My father just turned 80. He has a strong (and humanistic) sense of right and wrong. He took care of my sister and me through very difficult times in the family. He stayed in a job he'd grown to dislike rather than indulge his dream as a chef because he was the breadwinner for the family. He remarked that if any of my suitors would have asked for my hand, he'd have said "ask her yourself!" He always supported our right to make our own decisions.
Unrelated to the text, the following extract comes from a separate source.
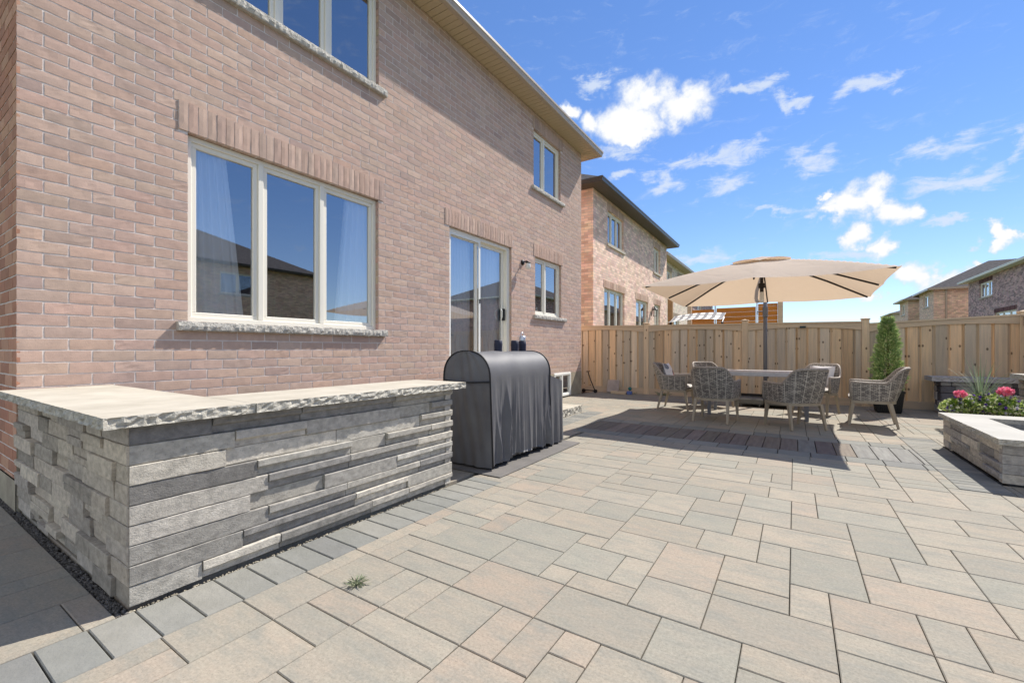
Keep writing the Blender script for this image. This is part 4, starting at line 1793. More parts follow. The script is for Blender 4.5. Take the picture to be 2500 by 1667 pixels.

My mother died eight years ago. She recognized her eccentricity a long time before and lamented that she wasn't rich or famous enough for society to accept it. Mom was what is now termed as "a maker", never wanting to be a beginner at any hobby she picked up. Her eye for design -- and my eye for design -- led to us collaborating on a few one-of-a-kind embroidery projects.  She excelled at putting together outfits for my roles in school plays. She forever debated whether artifice pulled away people's perceptions of substance.

My characters capture some of the traits and characteristics of my parents. The 6000-year-old Luke's stoic commitments mirrors my father's commitment to his family (not to mention his sense of humor). Jeanne Beaumont, the botany professor, captures my mother's mature beauty. Chasity Howell throws a phenomenal hissy fit that reminds me of my mother as well.

Again, our lives are in our writing as much as our writing is in our lives.


*****
Update:

After passing five FEMA short classes, I'm back to writing. Yesterday's fun searches: what is the Russian mob called? How do you say "He hit on her" (it's not a direct translation, but slang) in Japanese?